Durcir le ton. Neuf jours après l'arrestation surprise de Carlos Ghosn à Tokyo, la pression monte dans l'Hexagone. A la veille de la première réunion de l'Alliance Renault-Nissan sans son architecte , l'Etat français et Renault n'ont pas encore eu accès à l'enquête interne de Nissan, un épais document qui recense toutes les malversations supposées du désormais ex-patron du constructeur japonais. Celui-ci saura d'ailleurs vendredi si sa garde à vue est prolongée. En attendant, Emmanuel Macron a prévu d'évoquer la situation en fin de semaine avec le premier ministre japonais à la réunion du G20, à Buenos Aires.
« En cas de rapport de force, nous sommes prêts à sortir l'artillerie lourde, et à demander à Renault d'augmenter sa participation chez Nissan », avertit même un conseiller gouvernemental. Un scénario extrême qui ferait des dégâts chez toutes les parties, ni Renault ni Nissan n'ayant intérêt industriellement au divorce.
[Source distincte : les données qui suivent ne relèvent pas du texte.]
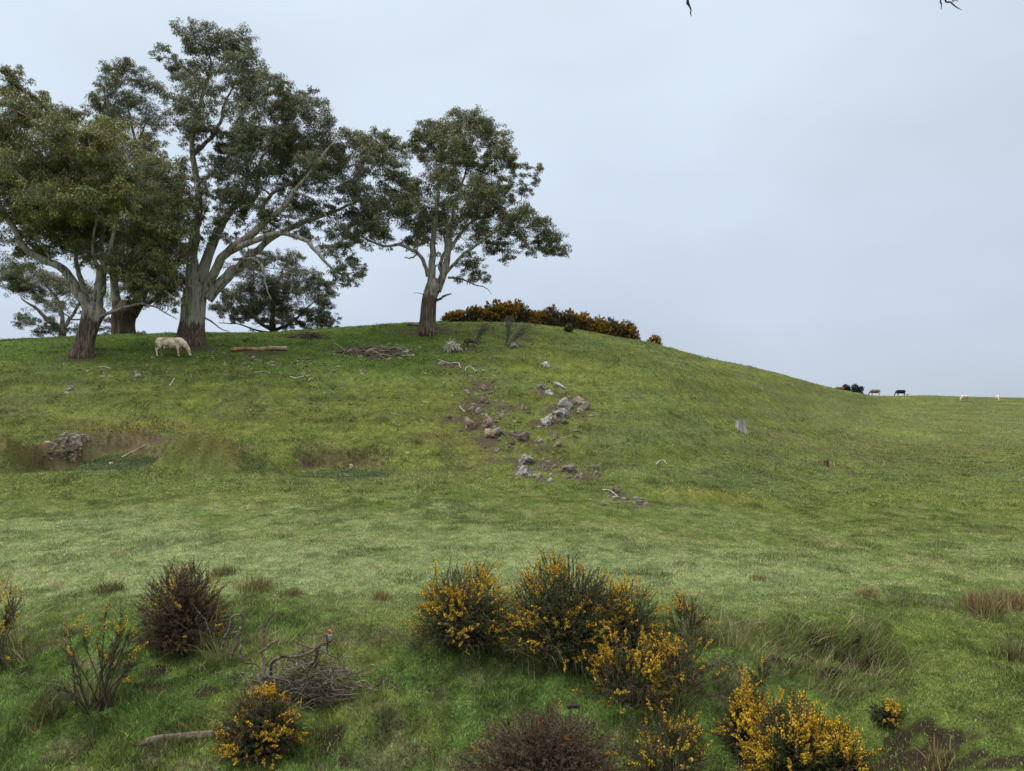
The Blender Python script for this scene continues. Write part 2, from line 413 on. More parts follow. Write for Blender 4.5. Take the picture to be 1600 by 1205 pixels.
# ------------------------------------------------------------------ ground sheet
def make_ground():
    us = np.concatenate([np.linspace(-880, -60, 70, endpoint=False), np.linspace(-60, 1660, 690, endpoint=False), np.linspace(1660, 2480, 70)])
    az = np.arctan((us - CX) / F)
    az = np.concatenate([az, np.linspace(az[-1], 2 * np.pi + az[0], 60, endpoint=False)[1:]])
    r = np.concatenate([np.geomspace(.15, 7.5, 40, endpoint=False), np.geomspace(7.5, 68, 560, endpoint=False), np.geomspace(68, 200, 130, endpoint=False), np.geomspace(200, 2400, 40)])
    A, R = np.meshgrid(az, r, indexing='ij')
    x = (R * np.sin(A)).ravel(); y = (R * np.cos(A)).ravel()
    z = terr(x, y)
    na, nr = len(az), len(r)
    Z = z.reshape(na, nr)
    slope = np.abs(np.gradient(Z, axis=1) / np.gradient(R, axis=1))
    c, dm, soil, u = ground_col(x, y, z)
    wallm = sstep(.6, 1.0, slope.ravel() + .25 * fbm(x * 2.5, y * 2.5, 77, 3)) * np.maximum(sstep(34.0, 34.6, y) * sstep(39, 38, y) * sstep(4.6, 4.2, np.abs(x + 18.8)), sstep(33.2, 33.8, y) * sstep(37.5, 36.5, y) * sstep(3.2, 2.8, np.abs(x + 7.5)) * .8)
    wallm = wallm * sstep(-.55, -.02, fbm(x * 2.1, z * 4 + y, 71, 4) + .12 * (x < -21))
    tan = np.array([.165, .115, .068])
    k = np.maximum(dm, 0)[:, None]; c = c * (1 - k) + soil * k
    k = (wallm * .8)[:, None]; c = c * .62; c = c * (1 - k) + tan * k * (.72 + .9 * fbm(x * 2.6 + z * 1.5, z * 5, 79, 4)[:, None])
    i = np.arange(na)[:, None]; j = np.arange(nr - 1)[None]; i2 = (i + 1) % na
    q = np.stack([i * nr + j, i * nr + j + 1, i2 * nr + j + 1, i2 * nr + j], -1).reshape(-1, 4)[:, ::-1]
    mb = MB(); mb.add(np.stack([x, y, z], 1), None, q, np.clip(c, .01, 1))
    ctr = np.arange(na) * nr
    mb.add([[0, 0, CAMZ - 1.62]], None, None, (.1, .13, .04))
    mb.t.append(np.stack([np.full(na, mb.n - 1), np.roll(ctr, -1), ctr], 1))
    o = mb.build('ground', M_GROUND, smooth=True)
    tag(o, 'grassy paddock rising to a rounded hill with a creek gully in front', kind='structure')
make_ground()

# ------------------------------------------------------------------ grass
def blades(mb, x, y, h, w, col, lean=.5, bend=False, wind=(0, 0), z=None):
    n = len(x); z = (terr(x, y) if z is None else z) - .004
    a = RNG.uniform(0, 2 * np.pi, n); la = RNG.uniform(0, 2 * np.pi, n); ln = lean * np.abs(RNG.normal(0, 1, n)) * h
    px, py = np.cos(a) * w * .5, np.sin(a) * w * .5
    b = np.stack([x, y, z], 1); pv = np.stack([px, py, np.zeros(n)], 1)
    tip = b + np.stack([np.cos(la) * ln + wind[0] * h, np.sin(la) * ln + wind[1] * h, h], 1)
    if not bend:
        v = np.stack([b - pv, b + pv, tip], 1).reshape(-1, 3)
        t = np.arange(3 * n).reshape(-1, 3)
        mb.add(v, t, None, np.repeat(col, 3, 0))
    else:
        md = b + (tip - b) * .5 + np.stack([np.zeros(n), np.zeros(n), h * .16], 1)
        v = np.stack([b - pv, b + pv, md - pv * .8, md + pv * .8, tip], 1).reshape(-1, 3)
        o = np.arange(n)[:, None] * 5
        q = o + np.array([[0, 1, 3, 2]]); t = o + np.array([[2, 3, 4]])
        mb.add(v, t, q, np.repeat(col, 5, 0))

def sample_grass(n, y0, y1, umin=-160, umax=1760):
    Y = np.sqrt(RNG.uniform(y0 ** 2, y1 ** 2, n)); u = RNG.uniform(umin, umax, n)
    return (u - CX) / F * Y, Y

def make_grass():
    mb = MB()
    for (n, y0, y1, w, hh, bend) in ((520000, 7.6, 14.5, .010, .024, True), (520000, 14.5, 27, .019, .026, False), (430000, 27, 45, .036, .042, False),
                                     (300000, 45, 70, .052, .05, False), (300000, 70, 190, .09, .06, False)):
        x, y = sample_grass(n, y0, y1)
        z = terr(x, y); c, dm, soil, u = ground_col(x, y, z)
        keep = RNG.uniform(0, 1, n) > dm * (.9 if y0 > 20 else .72)
        if y0 == 27:
            sl = np.abs(terr(x, y + .12) - z) / .12
            keep &= RNG.uniform(0, 1, n) > sstep(.6, 1.0, sl) * .55
        tuft = sstep(.12, .42, fbm(x * 1.3, y * 1.3, 61, 3) + .3 * fbm(x * .4, y * .4, 63, 2))
        h = hh * RNG.lognormal(0, .35, n) * (1 + 1.25 * tuft) * (1 + .3 * sstep(13.5, 12, y) * sstep(1250, 1100, u))
        f = RNG.lognormal(0, .38, n)[:, None] * (1 - .25 * tuft[:, None])
        c = c * f * 1.12
        st = RNG.uniform(0, 1, n) < (.05 + .07 * sstep(25, 35, y))
        c[st] = np.array([.36, .31, .19]) * RNG.uniform(.6, 1.2, (st.sum(), 1))
        hue = RNG.normal(0, .10, n); c[:, 0] *= 1 + hue; c[:, 2] *= 1 + RNG.normal(0, .2, n)
        x, y, z, h, c = x[keep], y[keep], z[keep], h[keep], np.clip(c[keep], .01, .8)
        blades(mb, x, y, h, w * RNG.uniform(.7, 1.3, len(x)), c, .75 if y0 < 20 else 1.1, bend, z=z)
    o = mb.build('grass', M_GRASS)
    tag(o, 'short green pasture grass covering the meadow and the hill', 'grass', kind='stuff')
make_grass()

def make_dry_grass():
    mb = MB()
    spots = []     # (u, v, radius m, count, height, lean direction)
    for (u, v) in ((1160,985),(1200,1000),(1235,1012),(1265,1000),(1300,1012),(1330,1025),(1355,1040),(1375,1055),(1345,1000),(1380,1020),(1410,1040),(1310,1050),(1270,1045),(1230,1040),(1190,1030),(1290,1075),(1330,1085)):
        spots.append((u, v, .24, 190, .13, (.3, -.45)))
    for (u, v) in ((835,1036),(870,1044),(905,1048),(940,1056),(800,1024),(850,1048),(320,1015),(345,1035),(130,1090),(160,1100),(1090,1000),(1120,985),(1150,1010),(1060,1105),(1040,1095),(430,1150),(395,1160),(30,1030),(10,1010)):
        spots.append((u, v, .22, 170, .30, (0, -.35)))
    for (u, v) in ((420,1010),(460,1035),(500,1045),(395,1000),(480,1030)):
        spots.append((u, v, .22, 150, .18, (.3, 0)))
    rim = [(u, 671 + 3 * math.sin(u * .13), .5, 45, .13, (0, -.9)) for u in range(140, 292, 11)] + [(u, 672, .4, 30, .12, (0, -.8)) for u in range(60, 140, 14)]
    rim += [(u, 706 - abs(u - 545) * -.06, .55, 40, .16, (0, -.8)) for u in range(472, 625, 13)] + [(u, 722, .5, 25, .15, (.2, -.6)) for u in range(480, 620, 20)]
    for (u, v, r, n, h, wd) in spots + rim:
        p = hit(u, v)
        x = p[0] + RNG.normal(0, r * .6, n); y = p[1] + RNG.normal(0, r * .45, n)
        c = np.array([.40, .345, .205]) * RNG.uniform(.35, 1.35, (n, 1))
        g = RNG.uniform(0, 1, n) < .5; c[g] = np.array([.17, .21, .05]) * RNG.uniform(.6, 1.3, (g.sum(), 1))
        blades(mb, x, y, h * RNG.lognormal(-.1, .5, n), .008 * RNG.uniform(.6, 1.4, n) * (1 if p[1] < 20 else 2.6), c * (1 if p[1] < 20 else .72), .85, True, wd)
    o = mb.build('dry_grass', M_GRASS)
    tag(o, 'long straw coloured dead grass hanging over the creek bank and round the bushes', 'dry grass', kind='stuff')
make_dry_grass()

def tussock(u, v, w, h, label, brown=.5, n=420, group='tussocks on the meadow'):
    p = hit(u, v); mb = MB()
    x = p[0] + RNG.normal(0, w * .3, n); y = p[1] + RNG.normal(0, min(w, .5) * .3, n)
    c = np.where((RNG.uniform(0, 1, n) < brown)[:, None], np.array([.30, .225, .105]), np.array([.13, .155, .05])) * RNG.uniform(.5, 1.3, (n, 1))
    blades(mb, x, y, h * RNG.lognormal(-.1, .3, n), .014 * RNG.uniform(.6, 1.3, n) * max(1, p[1] / 16), c, .5, True)
    o = mb.build('grass_tussock', M_GRASS, origin=p)
    tag(o, label, 'tussock', group)
tussock(170, 925, .45, .17, 'dark grass tussock on the meadow left of the brown gorse bush', .35)
tussock(402, 922, .5, .2, 'brownish drooping grass tussock on the meadow right of the brown gorse bush', .6)
tussock(350, 898, .4, .14, 'low dark grass tussock just behind the brown gorse bush', .4)
tussock(597, 935, .3, .12, 'small brown grass tussock on the meadow left of the round gorse bush', .7, 260)
tussock(1355, 930, .35, .1, 'low brown grass tussock on open meadow above the dry grassy bank', .8, 260)
tussock(1535, 955, .5, .26, 'left of the rusty brown rush clumps at the right edge of the meadow', .85, 700)
tussock(1580, 950, .5, .24, 'rusty brown rush clump cut by the right edge of the photo', .9, 700)
tussock(1000, 935, .25, .07, 'flat brown grass tussock on the meadow behind the tall gorse bush', .7, 160)
tussock(1185, 905, .3, .07, 'thin brownish grass tussock on the pale meadow right of the gorse', .7, 160)
tussock(1590, 1030, .4, .2, 'dark green rush tussock at the right edge below the rusty clumps', .25)
tussock(455, 930, .35, .11, 'small dark grass tussock beside the drooping brownish one', .4, 260)
tussock(70, 1120, .4, .2, 'green rush tussock in the gully left of the sparse gorse', .15)
tussock(1470, 1195, .25, .16, 'straw coloured tussock beside the bare mud at bottom right', .7, 160)

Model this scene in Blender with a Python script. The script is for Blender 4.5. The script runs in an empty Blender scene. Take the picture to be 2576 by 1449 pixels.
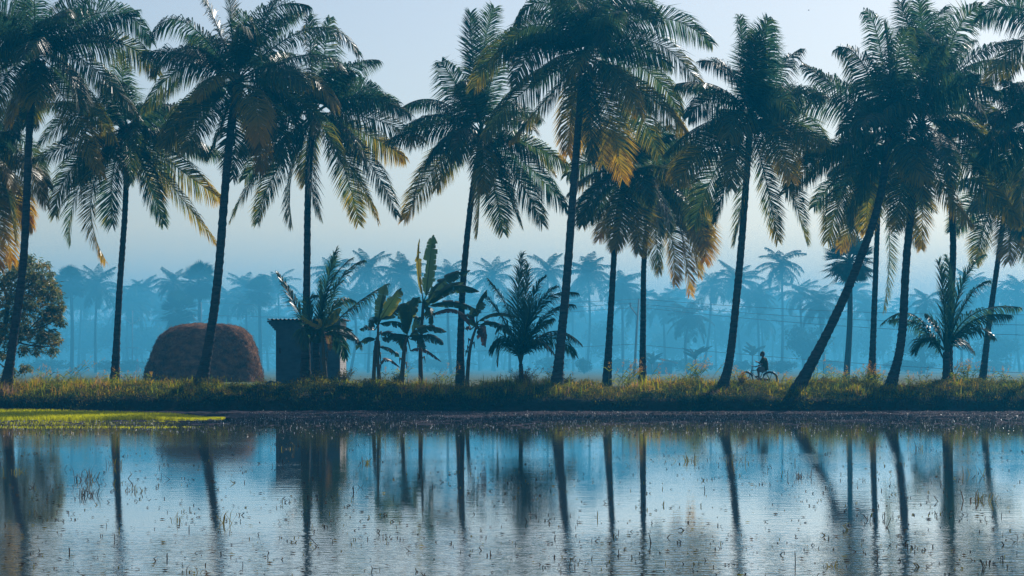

Dans l'entourage de Renault, on rappelait mercredi qu'à chaque fois que l'Etat était intervenu dans l'Alliance, cela avait compliqué les relations avec le groupe japonais.
Dans l'Archipel, on sent la volonté de négocier pour rééquilibrer l'alliance - l'éviction de Carlos Ghosn ayant manifestement libéré certaines rancoeurs accumulées. Si Renault détient 43,4 % de Nissan, le groupe japonais ne détient que 15 % du Losange, sans droits de vote. Pour la vieille garde de Nissan, l'architecture définie en 1999, lorsque les deux sociétés produisaient chacune 2,4 millions de véhicules par an, doit être rénovée pour tenir compte des nouveaux rapports de force : Nissan, avec le renfort de Mitsubishi, vend 5,8 millions de véhicules par an contre 3,8 millions pour Renault.
« La règle des 40 % »
Soucieux de doper son autonomie, l'industriel japonais explique en off vouloir tenter se libérer de « la règle des 40 % », qu'il vit comme un carcan. Selon les lois sur les participations croisées, lorsqu'une entreprise détient plus de 40 % d'une autre société, cette dernière perd automatiquement ses droits de vote dans l'entreprise qui la contrôle. Nissan pourrait donc suggérer à Renault, qui possède 43,4 % de son capital, une petite concession pour recouvrer ses droits de vote au sein du constructeur français.
Plus explosif, le groupe nippon pourrait aussi menacer de monter au capital de Renault à 25 %, contre 15 % aujourd'hui, afin, cette fois, de profiter de la loi japonaise qui priverait automatiquement le Français de ses droits de vote chez Nissan.
Autant de schémas délicats à accepter pour Renault. Le ministre de l'Economie Bruno Le Maire a déjà passé le message. « Je ne souhaite pas qu'il y ait de modification des équilibres de pouvoir entre Renault et Nissan, des niveaux de participations croisées. Le partage est le bon, l'équilibre est le bon », a-t-il martelé mercredi matin, en réclamant à nouveau la transmission du dossier monté par Nissan.
« Comme actionnaire principal de référence de Renault, l'Etat a demandé à disposer de ces preuves. Et bien, je renouvelle cette demande », a affirmé le ministre, ajoutant que le DG de Renault devait dans tous les cas « rester le président de l'Alliance ». Un coup de force de Nissan est-il possible en respectant le Rama (l'accord régissant les relations entre les deux parties) ? « Non », affirmait une source haut placée à Bercy, la semaine dernière.
Etat de choc
Lundi, Hiroto Saikawa, le DG de Nissan, s'était expliqué devant ses salariés à Yokohama. « Nous avons simplement mis fin à des fautes graves. Le partenariat avec Renault [...] doit être maintenu », a-t-il affirmé selon l'un des présents. Le dirigeant a par ailleurs reconnu qu'« en France, Renault devait être en état de choc ». C'est peu de le dire. « Tout a volé en éclats. Notre relation telle qu'on la connaissait depuis quinze ans est morte. Hiroto Saikawa aurait pu faire le déplacement ce jeudi à Amsterdam pour montrer sa bonne volonté lors de la réunion de l'Alliance, il ne l'a pas fait », résume sans fard une source chez Renault.